Position Encoding with Random Float Sampling Enhances Length Generalization of Transformers

TL;DR

This paper proposes Random Float Sampling, a novel position encoding method for transformers that improves length generalization by exposing models to diverse, continuous position values, outperforming traditional encodings on various tasks.

Contribution

Introduction of Random Float Sampling, a simple position encoding strategy that enhances length generalization in transformers by avoiding out-of-distribution issues.

Findings

RFS improves length generalization performance.

RFS enhances zero-shot commonsense reasoning.

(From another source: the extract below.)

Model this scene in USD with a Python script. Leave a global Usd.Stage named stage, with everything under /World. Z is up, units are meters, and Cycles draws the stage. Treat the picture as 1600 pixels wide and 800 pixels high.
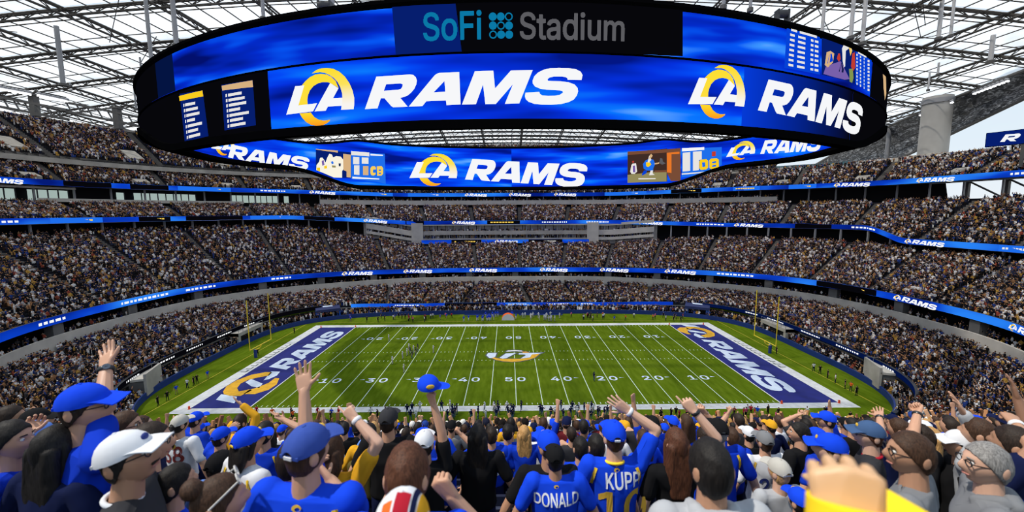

Applicable to various existing position encodings.

Abstract

Length generalization is the ability of language models to maintain performance on inputs longer than those seen during pretraining. In this work, we introduce a simple yet powerful position encoding (PE) strategy, Random Float Sampling (RFS), that generalizes well to lengths unseen during pretraining or fine-tuning. In particular, instead of selecting position indices from a predefined discrete set, RFS uses randomly sampled continuous values, thereby avoiding out-of-distribution (OOD) issues on unseen lengths by exposing the model to diverse indices during training. Since assigning indices to tokens is a common and fundamental procedure in widely used PEs, the advantage of RFS can easily be incorporated into, for instance, the absolute sinusoidal encoding, RoPE, and ALiBi. Experiments corroborate its effectiveness by showing that RFS results in superior performance in length generalization tasks as well as zero-shot commonsense reasoning benchmarks.